I begin with an introduction of the perceived problem (the skepticism that modernism, or rationality, leads to) and the main fideist thinkers (Hamann, Jacobi, and Bautain) under consideration. The presence of skepticism (primarily "post-modernism") points to a state of epistemological crisis which requires a paradigm shift. This study is a "re-covery" of a fideist epistemological paradigm. The argument advanced is ostensibly one which Hamann, et al. would have made or did make. It begins with an analysis of experience as the beginning of knowledge (chapter 2)--which, among other considerations, functions to situate the argument in the context of Hume and Kant's critical philosophy. This analysis indicates that in order for experience to be an intelligible concept, and in order for experience to lead to knowledge, one must presuppose an element of faith which is prior to reason. Faith, further, leads to a knowledge of the realities of the subject-object and the self-other relations.
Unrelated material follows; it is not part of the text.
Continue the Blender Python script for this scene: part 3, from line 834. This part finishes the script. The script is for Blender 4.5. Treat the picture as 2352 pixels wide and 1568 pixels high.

Chapter 3 is an examination of the epistemological structure of faith. The conclusion of this chapter is that faith is a formal authority, or provides an essential epistemological confidence that requires a "translation" into particulars in order to be meaningfully engaged. This translation, however, is less certain than the original conviction and is dependent upon reason and language for its deployment. This leads to an analysis of reason (chapter 4) and language (chapter 5) within the fideist paradigm. Language and reason are dependent upon the "revelations" which come from tradition and the senses--the two sources of human knowledge. To be effective one's approach to language and reason requires both faith and a correct understanding of how they function: reason primarily as an organizer of data and a limit to human pretensions; and language as the vehicle of the Real. In chapter 6 the implications of language as the vessel or occasion of the Real are developed. The term "sacrament of language" is used to capsulize this understanding of language. This leads to a discussion of grace and the mediatory function of language with the conclusion being that humans are best related to language use by an attitude of (wise) trust.